Se é verdade que a ponderação não consegue despir-se de seu caráter voluntário – eliminar por completo a visão de mundo do intérprete que a utiliza – deve necessariamente observar alguns parâmetros para que a atividade não descambe para uma “decisionismo irracional”, tais como o esforço de alcançar em regra a concordância prática e, se isto não for possível, a aplicação do princípio da proporcionalidade, respeitar o núcleo essencial dos direitos fundamentais e pautar-se por razões de ordem pública[6]. Em última análise, termina por estabelecer uma hierarquia móvel, diante das circunstâncias concretas.

Assim, “na ponderação, a restrição imposta a cada interesse em jogo, num caso de conflito entre princípios constitucionais, só se justificará na medida em que (a) mostrar-se apta a garantir a sobrevivência do interesse contraposto, (b) não houver solução menos gravosa [e igualmente eficaz], e (c) o benefício logrado com a restrição a um interesse deve compensar o grau de sacrifício imposto ao interesse antagônico” [7]

Cumpre examinar se a marcação de aulas às 6ª feira e a imposição de falta em caso de não comparecimento constitui uma violação ao direito constitucional de religião da impetrante.

A liberdade de crença e religiosa constitui típico direito de defesa, assim caracterizado por impor ao Estado um dever de abstenção, um dever de não-interferência, de não-intromissão no espaço de autodeterminação do indivíduo.

A CF/88 assegura o direito de escolher e professar qualquer culto, assegurando a objeção de consciência nos casos de obrigação legal imposta a todos:

CF/88 Art. 5º. Omissis

VI – é inviolável a liberdade de consciência e de crença, sendo assegurado o livre exercício dos cultos religiosos e garantida, na forma da lei, a proteção aos locais de culto e a suas liturgias;

VIII – ninguém será privado de direitos por motivo de crença religiosa ou de convicção filosófica ou política, salvo se as invocar para eximir-se de obrigação legal a todos imposta e recusar-se a cumprir prestação alternativa, fixada em lei;

A liberdade religiosa e o direito de não ser privado de direitos por motivos religiosos (art. 5º, VI e VIII, da CF 88), como quaisquer direitos fundamentais, não são absolutos.
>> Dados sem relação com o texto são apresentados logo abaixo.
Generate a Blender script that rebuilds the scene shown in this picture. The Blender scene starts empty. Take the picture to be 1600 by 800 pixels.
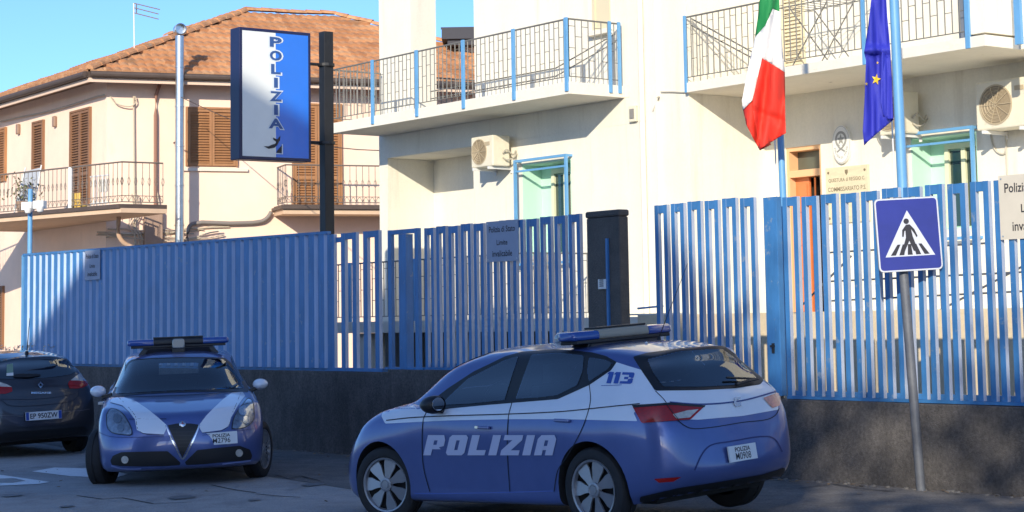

Visando a reforçar esta garantia, a Carta Magna foi além ao prescrever a separação entre o Estado e a religião e o dever de respeitá-la, nos termos do art. 19 da CF/88:

CF/88, Art. 19. É vedado à União, aos Estados, ao Distrito Federal e aos Municípios:

I – estabelecer cultos religiosos ou igrejas, subvencioná-los, embaraçar-lhes o funcionamento ou manter com eles ou seus representantes relações de dependência ou aliança, ressalvada, na forma da lei, a colaboração de interesse público;

Segundo Gilmar Ferreira Mendes.

“A liberdade de consciência ou de pensamento tem que ver com a faculdade de o indivíduo formular juízos e idéias sobre si mesmo e sobre o meio externo que o circunda. O Estado não pode interferir nessa esfera íntima do indivíduo, não lhe cabendo impor concepções filosóficas aos cidadãos. Deve, por outro lado – eis um aspecto positivo dessa liberdade –, propiciar meios efetivos de formação autônoma da consciência das pessoas.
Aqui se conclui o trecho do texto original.